For Roosevelt, who could forget the Sivesinds, Mandy Kappel, Fred and Nate Tibbetts, or Tagyn Larson? Likewise, the Knights had Mitch Begeman, Travis Burkhalter, Dusty Coleman, Jayne Even,   Steve Miller and Mark Payne.

The Knights and Riders never met in a boys basketball state championship, but Roosevelt got the best of O’Gorman in the girls championship twice — in 2001 and ’06.

Hoops fans will also remember the Knight and Rider boys going at it around the same time, with Mitch Begeman squaring off against future Wisconsin Badger Joe Krabbenhoft.

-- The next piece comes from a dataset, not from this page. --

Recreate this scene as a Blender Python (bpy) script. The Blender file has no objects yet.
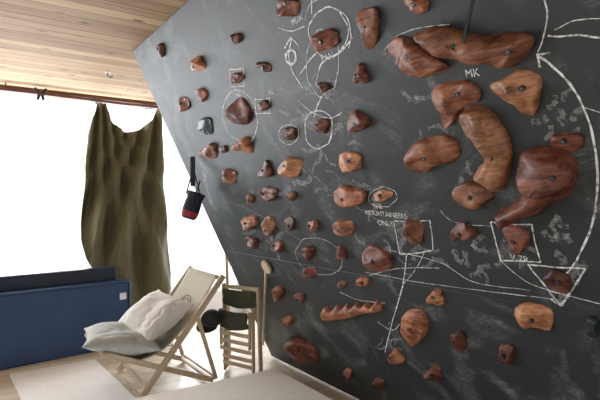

“I’ll say it until I die — that was the best time in my life,” Mitch said. “High school basketball is so much fun. And however you look at it, Roosevelt was — and still is — the biggest rivalry. It’s Roosevelt and O’Gorman. It was fun for everybody involved.”

In those days, standing room only was the best option (read: the only option) for patrons who showed up the game’s scheduled start.

“I remember people lining up outside at 4 o’clock — that’s when the JV game started,” Mitch said. “They’d have a huge crowd. It was so much fun to have that atmosphere.”

It was a high standard to have set, and one that — given the average attendance of even top-flight city rivalry games — we might not see again.

Fast-forward to Tuesday night. The stands, while not completely packed — a tough task for any high school game in a 3,200 seat arena — were mostly full and offered a big-game environment.

“When the the whole idea for the Pentagon came about, and putting together Heritage Court, this was the type of game were were thinking about at the time,” Mike Begeman said.

As for the throwback unis, the players got to take them home.

"These shorts will make a reappearance for sure," Messler said. "I'm not so sure about the top yet."

The top, of course, reads "Cathedral."